In difesa anche di Formigoni: Cacciari e castigo


di Paolo Desogus*

Ho visto solo ora il video di ieri sera in cui Massimo Cacciari si è lanciato nell’ennesimo spettacolino autodistruttivo, oltre il limite del demenziale. Durante la trasmissione In Onda ha preso le difese del “ladro competente” (figura incarnata all’occasione da Roberto Formigoni), ovvero dell’uomo politico che abusa della propria posizione per il guadagno personale, ma che tutto sommato porta avanti la baracca e assolve il compito per cui è stato eletto.

Lungi da me difendere queste sciocchezze, espresse peraltro in maniera così banale e ridicola dal risultare indifendibili anche per il più audace dei suoi estimatori. Non posso tuttavia fare a meno di provare una sorta di compassione per il loro estensore. In passato ho letto alcuni degli scritti di Cacciari e a settembre leggerò senz’altro il suo nuovo libro su Weber. Su di lui il mio giudizio è tiepido: non credo che sia questo grande pensatore come spesso viene descritto da quegli accademici che si vantano di averlo conosciuto - un po’ come da ragazzini ci si vantava di avere l’autografo di qualche noto calciatore -, ma indubbiamente merita attenzione.
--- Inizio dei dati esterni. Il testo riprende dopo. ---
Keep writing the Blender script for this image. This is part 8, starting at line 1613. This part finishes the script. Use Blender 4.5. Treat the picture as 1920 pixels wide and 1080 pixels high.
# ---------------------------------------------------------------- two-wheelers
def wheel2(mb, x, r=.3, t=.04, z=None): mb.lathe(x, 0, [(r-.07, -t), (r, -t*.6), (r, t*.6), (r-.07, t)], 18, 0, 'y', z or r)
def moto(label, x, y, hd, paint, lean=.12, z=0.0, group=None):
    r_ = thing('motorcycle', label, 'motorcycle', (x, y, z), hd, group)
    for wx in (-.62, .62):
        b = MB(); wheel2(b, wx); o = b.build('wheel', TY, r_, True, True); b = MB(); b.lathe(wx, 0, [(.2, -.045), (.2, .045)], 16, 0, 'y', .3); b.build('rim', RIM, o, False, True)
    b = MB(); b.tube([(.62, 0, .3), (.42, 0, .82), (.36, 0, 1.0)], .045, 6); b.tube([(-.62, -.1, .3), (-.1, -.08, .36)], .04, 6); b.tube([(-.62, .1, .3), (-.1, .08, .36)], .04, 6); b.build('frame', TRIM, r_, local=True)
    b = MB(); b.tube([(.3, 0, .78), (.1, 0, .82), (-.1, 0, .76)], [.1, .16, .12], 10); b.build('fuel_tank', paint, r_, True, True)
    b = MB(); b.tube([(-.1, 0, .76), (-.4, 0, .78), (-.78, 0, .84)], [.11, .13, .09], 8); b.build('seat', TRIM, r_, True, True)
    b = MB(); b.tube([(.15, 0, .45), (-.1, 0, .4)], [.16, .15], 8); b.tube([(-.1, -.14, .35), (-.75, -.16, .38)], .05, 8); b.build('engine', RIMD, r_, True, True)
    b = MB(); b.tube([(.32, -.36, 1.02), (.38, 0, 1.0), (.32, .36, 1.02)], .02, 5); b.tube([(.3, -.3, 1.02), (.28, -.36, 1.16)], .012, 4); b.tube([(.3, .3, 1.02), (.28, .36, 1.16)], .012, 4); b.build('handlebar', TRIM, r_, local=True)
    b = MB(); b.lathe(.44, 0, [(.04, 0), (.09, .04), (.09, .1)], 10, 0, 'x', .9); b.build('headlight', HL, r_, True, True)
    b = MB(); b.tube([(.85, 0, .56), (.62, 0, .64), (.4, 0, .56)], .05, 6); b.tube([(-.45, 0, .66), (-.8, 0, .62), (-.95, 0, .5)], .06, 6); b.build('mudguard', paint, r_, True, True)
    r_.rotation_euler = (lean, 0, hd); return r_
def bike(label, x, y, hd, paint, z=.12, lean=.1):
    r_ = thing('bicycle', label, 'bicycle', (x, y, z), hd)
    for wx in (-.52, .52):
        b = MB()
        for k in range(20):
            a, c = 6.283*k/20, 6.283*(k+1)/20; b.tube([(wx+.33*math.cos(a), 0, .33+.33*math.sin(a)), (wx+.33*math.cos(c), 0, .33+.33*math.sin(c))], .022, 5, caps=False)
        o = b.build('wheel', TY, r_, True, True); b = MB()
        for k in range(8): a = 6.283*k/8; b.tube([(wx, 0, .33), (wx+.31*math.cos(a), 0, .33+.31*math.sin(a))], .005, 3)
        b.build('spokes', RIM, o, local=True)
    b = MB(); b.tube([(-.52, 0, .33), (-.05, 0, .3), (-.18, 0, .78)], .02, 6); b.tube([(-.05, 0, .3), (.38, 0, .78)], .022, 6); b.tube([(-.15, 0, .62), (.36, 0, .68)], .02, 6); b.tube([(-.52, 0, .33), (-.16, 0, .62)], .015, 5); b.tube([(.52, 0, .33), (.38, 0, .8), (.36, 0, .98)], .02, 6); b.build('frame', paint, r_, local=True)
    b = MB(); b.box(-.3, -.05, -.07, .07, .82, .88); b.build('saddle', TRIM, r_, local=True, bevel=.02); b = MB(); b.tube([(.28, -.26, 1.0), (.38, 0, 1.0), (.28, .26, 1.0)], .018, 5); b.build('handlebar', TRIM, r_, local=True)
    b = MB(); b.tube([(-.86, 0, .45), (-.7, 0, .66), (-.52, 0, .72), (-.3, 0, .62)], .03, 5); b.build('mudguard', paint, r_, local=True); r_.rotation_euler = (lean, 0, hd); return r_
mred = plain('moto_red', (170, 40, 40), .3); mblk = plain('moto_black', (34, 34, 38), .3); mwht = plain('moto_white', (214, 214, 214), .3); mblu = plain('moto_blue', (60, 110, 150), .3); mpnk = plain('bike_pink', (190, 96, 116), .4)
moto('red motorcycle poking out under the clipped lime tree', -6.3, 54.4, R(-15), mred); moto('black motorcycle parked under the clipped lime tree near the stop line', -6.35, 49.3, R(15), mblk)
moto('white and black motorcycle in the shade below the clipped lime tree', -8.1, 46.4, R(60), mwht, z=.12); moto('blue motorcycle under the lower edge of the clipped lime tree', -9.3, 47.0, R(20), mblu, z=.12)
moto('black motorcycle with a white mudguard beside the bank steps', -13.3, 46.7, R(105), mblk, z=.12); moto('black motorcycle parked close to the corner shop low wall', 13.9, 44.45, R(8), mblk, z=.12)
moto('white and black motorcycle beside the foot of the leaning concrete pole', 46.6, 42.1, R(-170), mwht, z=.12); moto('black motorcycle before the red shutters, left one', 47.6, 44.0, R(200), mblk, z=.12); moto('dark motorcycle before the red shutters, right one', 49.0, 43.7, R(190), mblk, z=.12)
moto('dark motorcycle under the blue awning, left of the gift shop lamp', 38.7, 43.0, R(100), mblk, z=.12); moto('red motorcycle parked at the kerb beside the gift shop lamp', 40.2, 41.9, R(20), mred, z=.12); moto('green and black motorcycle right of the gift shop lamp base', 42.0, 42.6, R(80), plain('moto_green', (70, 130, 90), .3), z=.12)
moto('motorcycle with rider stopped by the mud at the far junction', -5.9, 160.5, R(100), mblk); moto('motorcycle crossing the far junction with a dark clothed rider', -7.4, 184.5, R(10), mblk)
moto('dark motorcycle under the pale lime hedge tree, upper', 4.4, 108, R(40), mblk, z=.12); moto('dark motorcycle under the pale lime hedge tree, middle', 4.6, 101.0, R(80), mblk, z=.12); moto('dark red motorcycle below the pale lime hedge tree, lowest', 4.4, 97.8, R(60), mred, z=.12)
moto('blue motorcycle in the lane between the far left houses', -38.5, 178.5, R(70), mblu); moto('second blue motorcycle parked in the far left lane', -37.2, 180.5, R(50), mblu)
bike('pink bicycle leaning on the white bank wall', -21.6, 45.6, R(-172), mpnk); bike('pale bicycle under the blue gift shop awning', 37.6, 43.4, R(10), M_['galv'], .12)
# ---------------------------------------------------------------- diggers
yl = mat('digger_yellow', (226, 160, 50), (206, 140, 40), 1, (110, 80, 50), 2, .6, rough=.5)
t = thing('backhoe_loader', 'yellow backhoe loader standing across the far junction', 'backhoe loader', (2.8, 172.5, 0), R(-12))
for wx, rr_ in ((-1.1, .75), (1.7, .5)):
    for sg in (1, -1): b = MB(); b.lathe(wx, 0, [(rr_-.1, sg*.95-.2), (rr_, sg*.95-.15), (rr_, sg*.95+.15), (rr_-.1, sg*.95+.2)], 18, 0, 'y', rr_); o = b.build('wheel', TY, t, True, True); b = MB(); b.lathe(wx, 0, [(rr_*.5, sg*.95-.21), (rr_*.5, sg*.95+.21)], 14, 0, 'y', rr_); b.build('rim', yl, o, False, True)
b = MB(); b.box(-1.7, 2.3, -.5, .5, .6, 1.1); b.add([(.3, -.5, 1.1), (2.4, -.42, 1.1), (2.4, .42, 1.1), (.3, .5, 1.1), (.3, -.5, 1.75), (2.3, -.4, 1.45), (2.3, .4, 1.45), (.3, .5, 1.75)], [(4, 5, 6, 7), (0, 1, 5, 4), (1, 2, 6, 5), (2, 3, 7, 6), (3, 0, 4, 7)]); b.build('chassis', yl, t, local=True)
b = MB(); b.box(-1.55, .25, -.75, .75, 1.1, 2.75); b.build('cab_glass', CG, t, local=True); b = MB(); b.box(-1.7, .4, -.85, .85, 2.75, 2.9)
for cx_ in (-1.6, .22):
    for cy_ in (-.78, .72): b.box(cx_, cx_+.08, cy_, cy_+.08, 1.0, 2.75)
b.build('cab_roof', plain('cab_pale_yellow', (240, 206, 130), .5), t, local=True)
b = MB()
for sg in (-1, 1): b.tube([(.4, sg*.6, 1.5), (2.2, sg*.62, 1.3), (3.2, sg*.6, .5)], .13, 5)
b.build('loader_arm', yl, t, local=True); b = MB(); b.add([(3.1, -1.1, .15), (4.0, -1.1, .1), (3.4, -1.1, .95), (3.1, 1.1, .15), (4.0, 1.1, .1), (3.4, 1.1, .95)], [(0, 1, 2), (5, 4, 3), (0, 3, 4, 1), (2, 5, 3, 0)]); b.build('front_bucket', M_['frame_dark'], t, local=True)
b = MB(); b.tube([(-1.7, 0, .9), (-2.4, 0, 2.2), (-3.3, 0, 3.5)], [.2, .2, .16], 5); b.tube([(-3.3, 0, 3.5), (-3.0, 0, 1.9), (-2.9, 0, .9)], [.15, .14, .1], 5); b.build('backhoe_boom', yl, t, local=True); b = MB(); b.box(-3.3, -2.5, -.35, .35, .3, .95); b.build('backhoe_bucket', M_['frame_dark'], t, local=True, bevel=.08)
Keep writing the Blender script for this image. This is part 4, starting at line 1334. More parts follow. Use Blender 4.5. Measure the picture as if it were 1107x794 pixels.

Cacciari è certamente un pensatore colto, interessante e, soprattutto, terribilmente inquieto. Da uomo pubblico è tormentato dai propri fantasmi, dai propri tic mentali, dal desiderio di voler stare sul pezzo a qualunque costo, dal voler provocare anche quando non possiede uno straccio di contenuto (come evidentemente ieri sera). Vive la propria condizione storica come un castigo da rincarare continuamente accettando il presente nelle sue forme peggiori (tanto per dirne una è stato renziano come un italiano medio qualsiasi). Allo stesso tempo è un narciso assoluto, incapace di riconoscere le proprie gravissime responsabilità politiche. E anzi non rinuncia a profondere consigli, indicazioni, suggerimenti (ha votato sì al referendum). Non accetta poi critiche dall’esterno, figuriamoci! Questo privilegio è solo suo e lo sfrutta fino al punto da esibirsi pubblicamente come caricatura di se stesso. Evidentemente questo è l’unico modo di sentirsi vivo che gli è rimasto.